* Task requirements *
Without the pictures, extract every line from the start of the material to the line containing "R = math.radians", both ends included.

* Recorded data *
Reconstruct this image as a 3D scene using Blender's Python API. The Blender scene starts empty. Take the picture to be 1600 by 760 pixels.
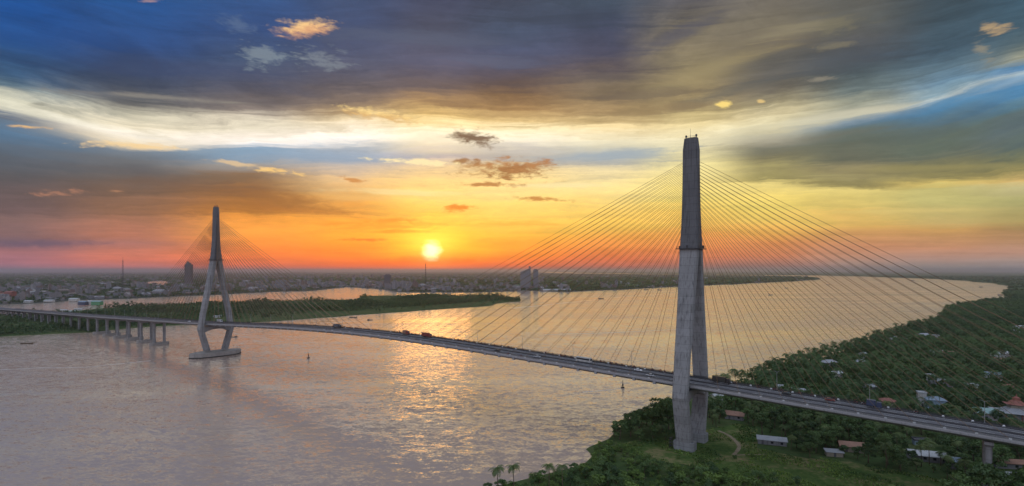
import bpy, bmesh, math, random
import numpy as np
from mathutils import Vector, Matrix
rng = np.random.default_rng(7)
random.seed(7)
SC = bpy.context.scene
COL = SC.collection
PI = math.pi
R = math.radians

# ------------------------------------------------------------------ camera
CAM_H = 98.0          # height of the drone above the river, metres
F = 860.0             # focal length in photo pixels (1600 wide)
HY = 423.0            # row of the horizon
cam = bpy.data.cameras.new('camera')
cam_o = bpy.data.objects.new('camera', cam)
COL.objects.link(cam_o)
cam_o.location = (0, 0, CAM_H)
cam_o.rotation_euler = (R(90), 0, 0)
cam.sensor_width = 36.0
cam.lens = F / 1600 * 36.0
cam.shift_y = (HY - 380) / 1600
cam.clip_start = 1.0
cam.clip_end = 300000
SC.camera = cam_o

def G(px, py, z=0.0):
    """The spot of the ground (or of a level z) seen at a place of the photograph."""
    Y = (CAM_H - z) * F / (py - HY)
    return ((px - 800) / F * Y, Y)

# ------------------------------------------------------------------ node helper
class NT:
    def __init__(s, tree): s.t = tree
    def node(s, typ, **kw):
        n = s.t.nodes.new(typ)
        for k, v in kw.items(): setattr(n, k, v)
        return n
    def put(s, sock, v):
        if isinstance(v, S): s.t.links.new(v.k, sock)
        elif v is None: pass
        else:
            try: sock.default_value = v
            except Exception: sock.default_value = tuple(v) + (1.0,)
    def math(s, op, a, b=None, c=None, clamp=False):
        n = s.node('ShaderNodeMath', operation=op, use_clamp=clamp)
        for i, v in enumerate((a, b, c)):
            if v is not None: s.put(n.inputs[i], v)
        return S(s, n.outputs[0])
    def comb(s, x, y, z):
        n = s.node('ShaderNodeCombineXYZ')
        for i, v in enumerate((x, y, z)): s.put(n.inputs[i], v)
        return S(s, n.outputs[0])
    def sep(s, v):
        n = s.node('ShaderNodeSeparateXYZ'); s.put(n.inputs[0], v)
        return [S(s, o) for o in n.outputs]
    def noise(s, vec, scale=1.0, detail=4.0, rough=0.5, dist=0.0, color=False):
        n = s.node('ShaderNodeTexNoise')
        if vec is not None: s.put(n.inputs['Vector'], vec)
        n.inputs['Scale'].default_value = scale
        n.inputs['Detail'].default_value = detail
        n.inputs['Roughness'].default_value = rough
        n.inputs['Distortion'].default_value = dist
        return S(s, n.outputs['Color' if color else 'Fac'])
    def smooth(s, x, a, b, lo=0.0, hi=1.0):
        n = s.node('ShaderNodeMapRange', interpolation_type='SMOOTHSTEP')
        s.put(n.inputs[0], x)
        for i, v in enumerate((a, b, lo, hi)): n.inputs[1 + i].default_value = v
        return S(s, n.outputs[0])
    def lin(s, x, a, b, lo=0.0, hi=1.0):
        n = s.node('ShaderNodeMapRange', interpolation_type='LINEAR', clamp=True)
        s.put(n.inputs[0], x)
        for i, v in enumerate((a, b, lo, hi)): n.inputs[1 + i].default_value = v
        return S(s, n.outputs[0])
    def mix(s, f, a, b, blend='MIX'):
        n = s.node('ShaderNodeMix', data_type='RGBA', blend_type=blend)
        n.clamp_factor = True
        s.put(n.inputs[0], f); s.put(n.inputs[6], a); s.put(n.inputs[7], b)
        return S(s, n.outputs[2])
    def ramp(s, x, stops, interp='LINEAR'):
        n = s.node('ShaderNodeValToRGB'); s.put(n.inputs[0], x)
        cr = n.color_ramp; cr.interpolation = interp
        stops = sorted(stops, key=lambda q: q[0])
        while len(cr.elements) < len(stops): cr.elements.new(0.5)
        for e, (p, c) in zip(cr.elements, stops): e.position = p
        for i, (p, c) in enumerate(stops):
            cr.elements[i].position = min(1, max(0, p)); cr.elements[i].color = tuple(c) + (1.0,)
        return S(s, n.outputs[0])
class S:
    """A socket with arithmetic."""
    def __init__(s, nt, k): s.nt, s.k = nt, k
    def __add__(s, o): return s.nt.math('ADD', s, o)
    __radd__ = __add__
    def __sub__(s, o): return s.nt.math('SUBTRACT', s, o)
    def __rsub__(s, o): return s.nt.math('SUBTRACT', o, s)
    def __mul__(s, o): return s.nt.math('MULTIPLY', s, o)
    __rmul__ = __mul__
    def __truediv__(s, o): return s.nt.math('DIVIDE', s, o)
    def __rtruediv__(s, o): return s.nt.math('DIVIDE', o, s)

def lin1(c):
    c = c / 255.0
    return c / 12.92 if c <= 0.04045 else ((c + 0.055) / 1.055) ** 2.4
def srgb(r, g, b): return (lin1(r), lin1(g), lin1(b))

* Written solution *
Reconstruct this image as a 3D scene using Blender's Python API. The Blender scene starts empty. Take the picture to be 1600 by 760 pixels.
import bpy, bmesh, math, random
import numpy as np
from mathutils import Vector, Matrix
rng = np.random.default_rng(7)
random.seed(7)
SC = bpy.context.scene
COL = SC.collection
PI = math.pi
R = math.radians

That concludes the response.